Mother's Day Proclamation
by Julia Ward Howe
Arise, then, women of this day! Arise all women who have hearts, whether our baptism be that of water or of fears!
Say firmly: "We will not have great questions decided by irrelevant agencies.
Our husbands shall not come to us, reeking with carnage, for caresses
and applause. Our sons shall not be taken from us to unlearn all that
we have been able to teach them of charity, mercy and patience.
We women of one country will be too tender of those of another country to allow our sons to be trained to injure theirs.
From the bosom of the devastated earth a voice goes up with our own. It
says "Disarm, Disarm! The sword of murder is not the balance of
justice."
Blood does not wipe our dishonor nor violence indicate possession.

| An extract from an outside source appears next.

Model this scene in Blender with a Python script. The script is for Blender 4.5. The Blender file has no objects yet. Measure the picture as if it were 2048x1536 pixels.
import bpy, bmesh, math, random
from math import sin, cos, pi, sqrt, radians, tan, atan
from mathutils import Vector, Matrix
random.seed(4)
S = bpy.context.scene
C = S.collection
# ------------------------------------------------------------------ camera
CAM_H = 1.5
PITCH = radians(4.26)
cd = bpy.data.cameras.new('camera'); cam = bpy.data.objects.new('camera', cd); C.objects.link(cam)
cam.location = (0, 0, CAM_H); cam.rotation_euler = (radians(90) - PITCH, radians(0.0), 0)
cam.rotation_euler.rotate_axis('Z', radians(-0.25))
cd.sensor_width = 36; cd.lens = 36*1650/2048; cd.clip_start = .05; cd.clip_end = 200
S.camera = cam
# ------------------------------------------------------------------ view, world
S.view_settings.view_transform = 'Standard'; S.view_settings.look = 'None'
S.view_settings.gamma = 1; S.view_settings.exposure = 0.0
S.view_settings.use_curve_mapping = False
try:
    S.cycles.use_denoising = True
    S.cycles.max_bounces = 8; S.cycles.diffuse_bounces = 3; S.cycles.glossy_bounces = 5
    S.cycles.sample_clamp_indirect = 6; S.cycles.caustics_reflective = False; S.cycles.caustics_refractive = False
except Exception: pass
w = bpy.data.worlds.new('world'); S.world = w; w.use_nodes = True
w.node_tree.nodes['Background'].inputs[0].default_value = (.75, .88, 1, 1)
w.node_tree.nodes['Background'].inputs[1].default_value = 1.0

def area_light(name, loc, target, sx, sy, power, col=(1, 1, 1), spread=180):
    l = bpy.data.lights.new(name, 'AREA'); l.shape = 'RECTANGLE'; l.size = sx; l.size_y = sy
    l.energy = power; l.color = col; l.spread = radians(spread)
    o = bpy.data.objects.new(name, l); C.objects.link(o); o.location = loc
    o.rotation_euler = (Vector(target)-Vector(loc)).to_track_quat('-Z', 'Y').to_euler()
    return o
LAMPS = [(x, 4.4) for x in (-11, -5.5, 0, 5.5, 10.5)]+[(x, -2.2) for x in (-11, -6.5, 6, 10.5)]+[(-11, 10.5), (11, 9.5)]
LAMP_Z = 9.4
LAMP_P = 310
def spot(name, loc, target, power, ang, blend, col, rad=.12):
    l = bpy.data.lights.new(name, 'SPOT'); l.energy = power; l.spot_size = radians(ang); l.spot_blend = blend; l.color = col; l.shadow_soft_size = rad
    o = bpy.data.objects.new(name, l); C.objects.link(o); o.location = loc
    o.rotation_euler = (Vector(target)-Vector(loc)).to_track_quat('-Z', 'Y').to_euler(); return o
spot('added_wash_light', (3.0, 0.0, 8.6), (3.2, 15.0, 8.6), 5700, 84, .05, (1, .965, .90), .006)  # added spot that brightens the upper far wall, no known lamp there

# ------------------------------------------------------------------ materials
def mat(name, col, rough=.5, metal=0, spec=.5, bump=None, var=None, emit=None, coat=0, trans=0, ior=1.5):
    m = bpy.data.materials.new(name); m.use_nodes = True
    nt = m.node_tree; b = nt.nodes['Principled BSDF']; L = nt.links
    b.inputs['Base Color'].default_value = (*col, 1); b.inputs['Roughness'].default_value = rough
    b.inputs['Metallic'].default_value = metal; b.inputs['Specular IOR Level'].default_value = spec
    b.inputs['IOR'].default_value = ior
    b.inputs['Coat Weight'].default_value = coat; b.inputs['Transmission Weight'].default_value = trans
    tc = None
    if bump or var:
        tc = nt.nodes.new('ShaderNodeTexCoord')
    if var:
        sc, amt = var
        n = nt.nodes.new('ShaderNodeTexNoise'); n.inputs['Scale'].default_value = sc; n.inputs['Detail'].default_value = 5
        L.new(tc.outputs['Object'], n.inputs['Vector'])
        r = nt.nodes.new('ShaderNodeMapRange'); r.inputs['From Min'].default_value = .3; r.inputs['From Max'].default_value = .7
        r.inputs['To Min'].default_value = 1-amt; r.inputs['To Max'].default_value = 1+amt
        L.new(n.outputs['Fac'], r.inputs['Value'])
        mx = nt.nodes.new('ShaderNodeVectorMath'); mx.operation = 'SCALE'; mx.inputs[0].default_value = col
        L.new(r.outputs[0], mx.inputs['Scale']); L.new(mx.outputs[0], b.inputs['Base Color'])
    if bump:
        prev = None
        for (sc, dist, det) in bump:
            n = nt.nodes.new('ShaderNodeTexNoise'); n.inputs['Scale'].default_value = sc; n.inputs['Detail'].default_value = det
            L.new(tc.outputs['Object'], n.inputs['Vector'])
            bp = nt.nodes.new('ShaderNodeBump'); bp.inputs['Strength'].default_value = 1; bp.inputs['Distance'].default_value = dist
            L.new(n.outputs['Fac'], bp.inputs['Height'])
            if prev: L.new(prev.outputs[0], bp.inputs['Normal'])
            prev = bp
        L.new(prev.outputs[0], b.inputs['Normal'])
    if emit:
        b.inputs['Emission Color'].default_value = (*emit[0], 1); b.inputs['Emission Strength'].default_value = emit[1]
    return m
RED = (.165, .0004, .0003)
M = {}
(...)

As men have often forsaken the plow and the anvil at the summons of
war, let women now leave all that may be left of home for a great and
earnest day of counsel. Let them meet first, as women, to bewail and
commemorate the dead. Let them then solemnly take counsel with each
other as to the means whereby the great human family can live in peace,
each bearing after their own time the sacred impress, not of Caesar,
but of God.
In
the name of womanhood and of humanity, I earnestly ask that a general
congress of women without limit of nationality may be appointed and
held at some place deemed most convenient and at the earliest period
consistent with its objects, to promote the alliance of the different
nationalities, the amicable settlement of international questions, the
great and general interests of peace.
Can we not also heed a similar call today, females and males alike, and
remove our sanctioning of the senseless violence that also brings the
flesh, dairy and eggs to our plates? Maybe this violation is what
underpins much of our mindset that allows us to continue to brutalize
one another. Clearly the proclamation was written at a particular time
in human history with a specific orientation and I am not trying to
diminish that. I am asking that we take this message of empathy and
liberation and broaden it. In regard to war, Ms. Howe wrote, “Our sons
shall not be taken from us to unlearn all that we have been able to
teach them of charity, mercy and patience.” Can’t we say that our
children should not unlearn the most treasured values we teach them –
of mercy, compassion, justice – by being complicit in another’s
suffering? Unlike with war, in most cases the graphic violence is
hidden from view. Today, shouldn’t part of our job as parents be to
remove the blinders so our children do not unwittingly harm other
mother’s children regardless of species?I think so.